Support effect of Mn-based catalysts for gaseous elemental mercury oxidation and adsorption

Abstract

Mn-Based catalysts with a Mn loading of 4 wt% were prepared using an impregnation method. Their Hg⁰ removal efficiencies were in the following order: 4% Mn/MK10 (montmorillonite K 10) > 4% Mn/SiO₂ > 4% Mn/TiO₂ > 4% Mn/Al₂O₃. Results from various characterization techniques, such as BET, XRD, STEM, H₂-TPR, Hg⁰-TPD and XPS, suggested that the species, morphologies, and distributions of MnO_x led to the different performances in Hg⁰ removal. The support effect on Hg⁰ adsorption and oxidation was studied. For 4% Mn/Al₂O₃ and 4% Mn/SiO₂, physical adsorption dominates Hg⁰ removal at low temperature (150 °C), while chemical adsorption is more important at high temperature (350 °C).
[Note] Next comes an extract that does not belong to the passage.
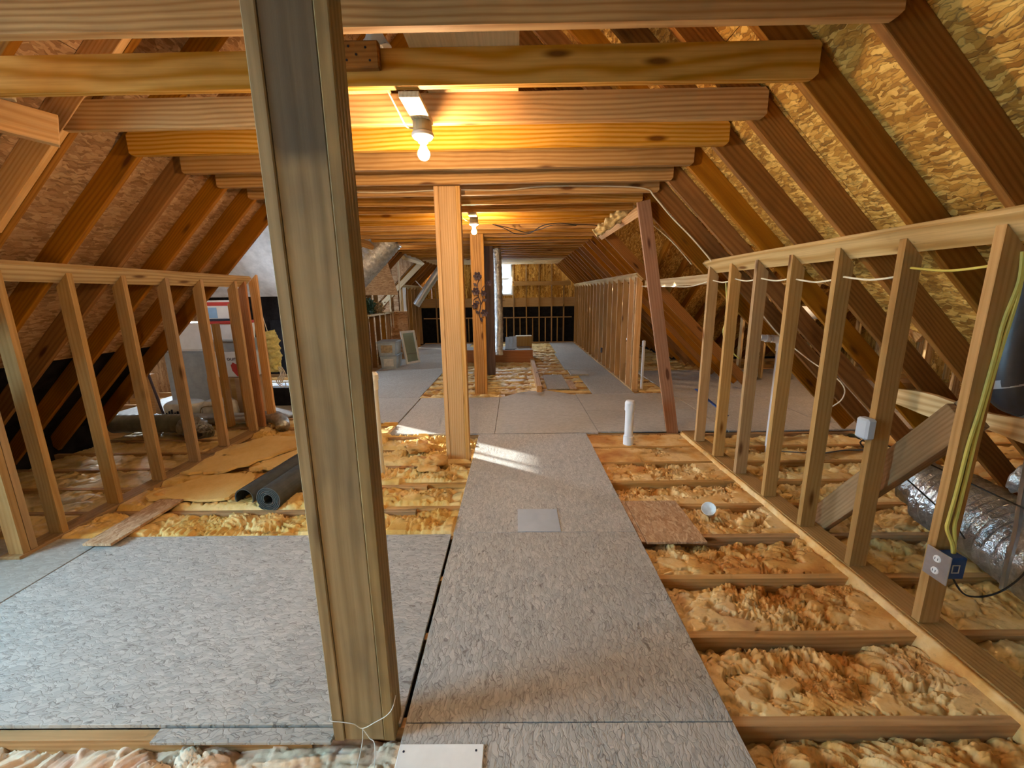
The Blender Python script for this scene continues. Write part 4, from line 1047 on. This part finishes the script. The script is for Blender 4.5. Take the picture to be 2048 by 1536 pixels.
# ------------------------------------------------------------------ right knee wall fittings
t = thing('outlet_box', 'blue electrical box with white double outlet on the nearest right stud', 'outlet', (1.83, 1.61, .30))
ob = bx('box', t, 1.806, 1.895, 1.578, 1.646, .315, .415, BLUE, b=.004)
cp_ = bx('cover_plate', t, 1.799, 1.8055, 1.556, 1.660, .300, .432, STEEL, b=.002)
for z in (.338, .394): obj('outlet_face', lathe([(0, .004), (.014, .004), (.016, 0.0)], (1.7988, 1.608, z), axis=(-1, 0, 0), n=16), WHITE, cp_)
for z in (.338, .394):
    for dy in (-.006, .006): bx('slot', cp_, 1.7938, 1.7949, 1.608 + dy - .0012, 1.608 + dy + .0012, z - .005, z + .006, INK, b=.0003)
for (a, b, c, d) in ((1.835, 1.868, .345, .350), (1.835, 1.868, .380, .385), (1.835, 1.840, .350, .380), (1.863, 1.868, .350, .380)): bx('emblem', ob, a, b, 1.5765, 1.5778, c, d, GREYBOX, b=.0003)
o = bx('switch_box', None, 1.772, 1.823, 2.030, 2.108, .775, .885, GREYBOX, b=.010); tag(o, 'pale blue-grey plastic junction box on the second right stud', 'junction box')
cable('yellow cable running down the nearest right stud to the blue outlet box, left strand', [(1.895, 1.640, 1.66), (1.905, 1.638, 1.55), (1.885, 1.640, 1.40), (1.88, 1.640, 1.25), (1.87, 1.640, 1.05), (1.855, 1.638, .90), (1.850, 1.638, .70), (1.84, 1.635, .57), (1.838, 1.632, .52), (1.86, 1.62, .46), (1.868, 1.615, .416)], .0075, YCABLE)
cable('yellow cable running down the nearest right stud to the blue outlet box, right strand', [(1.905, 1.638, 1.655), (1.910, 1.636, 1.50), (1.897, 1.638, 1.30), (1.887, 1.640, 1.12), (1.880, 1.640, .95), (1.876, 1.638, .75), (1.872, 1.636, .60), (1.866, 1.632, .54), (1.868, 1.622, .48), (1.876, 1.618, .416)], .0075, YCABLE)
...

At both low and high temperatures, chemical adsorption and oxidation play leading roles in 4% Mn/TiO₂ and 4% Mn/MK10, respectively. The effect of MnO_x species and their morphologies on Hg⁰ oxidation was investigated. Amorphous MnO₂ benefits Hg⁰ oxidation at both low and high temperatures, while amorphous Mn₂O₃ only facilitates Hg⁰ oxidation at high temperature. Hg⁰ oxidation on Mn-based catalysts follows a Mars–Maessen mechanism where the lattice oxygen of MnO_x reacts with the absorbed Hg⁰.